While travelling, when I should have been giving all my attention to my loved ones, I sat down for a bit and started reading That Door Is a Mischief by Alex Jeffers. I meant only to distract for an hour, to start something I could pick up before bed later, but instead I read the whole book, cover to cover, in a day, to the detriment of everything I should have been doing.

Jeffers_ThatDoor_hi-rezI don’t know if I can be objective about this book. Like all of Jeffers’ stories I was pulled in to a bubble universe that I never want to leave. The biggest tragedy is that I’m not reading this book anymore. It is not, like the fairyland in the story, a universe I can literally climb inside, through some magic door, and stay there forever. More’s the pity, I would happily live with Liam and his dads, Harry and their made family, in this beautiful bubble universe that Jeffers created.

The fairyness of this story is presented so matter-of-factly you think: yes of course there are fairies, no need to make a big deal about it. Not a delicate, sweet fantasy tale, the book is at times dark, dirty, and horrible, the way life is. The reality of fairy-Liam, particularly as a teenager is rough, uncomfortable, and awkward, yet I wouldn’t miss a minute of it.

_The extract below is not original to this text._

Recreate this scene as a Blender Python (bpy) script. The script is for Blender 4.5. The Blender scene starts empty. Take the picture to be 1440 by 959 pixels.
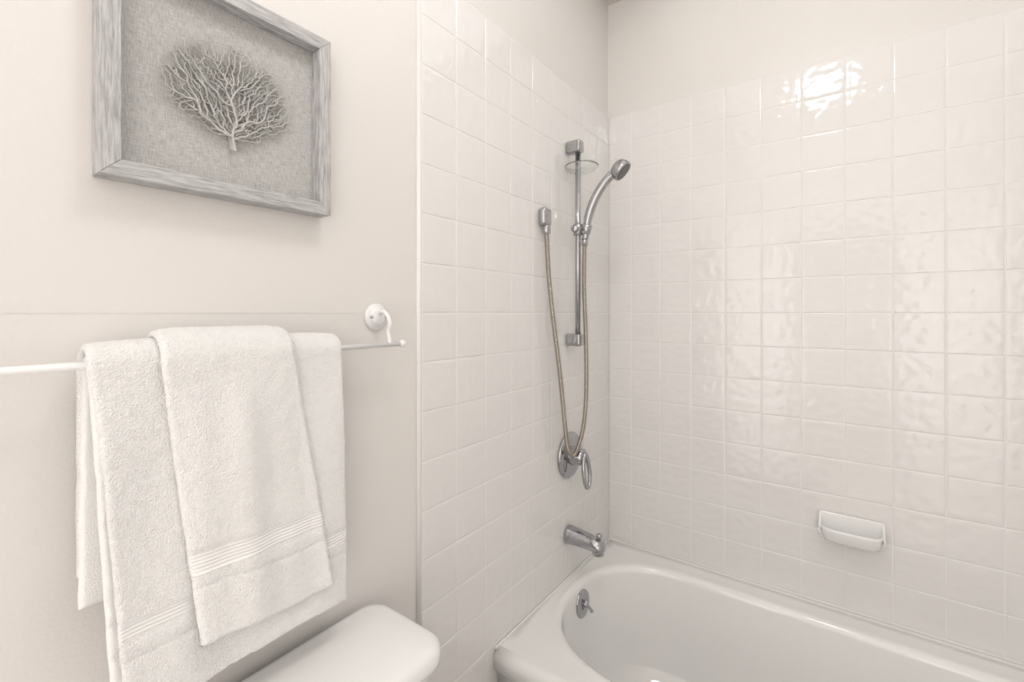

TDIAM is a love story above all else. More than a romantic love story, it is a love-of-life story, love-of-family, made and chosen. The story’s presentation of family is spectacular, inclusive, the future we all hope for where sexuality is irrelevant to love, to family building, and everyone can make the choices they want.

How long will it take me to be ready to talk about the central love story in this book? I don’t know if I’ll ever be over it. I’m still tearing up with the enormity of it days later. It’s a gut-punch, but breathtakingly beautiful as well. It’ll just leave you entirely breathless, but it will feel like a that first glow of oxygen after you’ve had the wind knocked out of you–like the sun in your chest, huge, glowing, unfathomably sweet.

I have recently written my own book and the conclusion of that writing was emotionally devastating. Living in your own head, with your beloved characters, dreaming them, breathing them, but at some point you have to let them go, to be done. That end left me so lonely without them. Finishing reading TDIAM came close to that loneliness. Where will I be without these characters? There is a hole in my heart shaped like them. If I have any complaint about this book it is simply that it does not go on forever and that eventually I had to close it. I wondered if I would be able to handle the ending, the last chapter was intense and emotionally rough, but Jeffers came through, perfectly, so that now I can dream always that these boys are as happy as they made me.

I don’t know how to recommend this book. It is certainly supernatural fantasy, fairies, fairyland and all, but it felt so real. The characters come off the page, like people you know, fallible, damaged and exceptionally beautiful people, exposed and broken and still lovable just like your own friends. The sense of wonder Jeffers creates when people really see Liam, see the world around them differently, stuck with me. If you were going to read a fairy story anyway, read this one. If you only wanted a window into the lives of people so real you think you might pass them on the street, read this one. If you want to utterly lose yourself inside someone else’s massive world changing love, then read this book.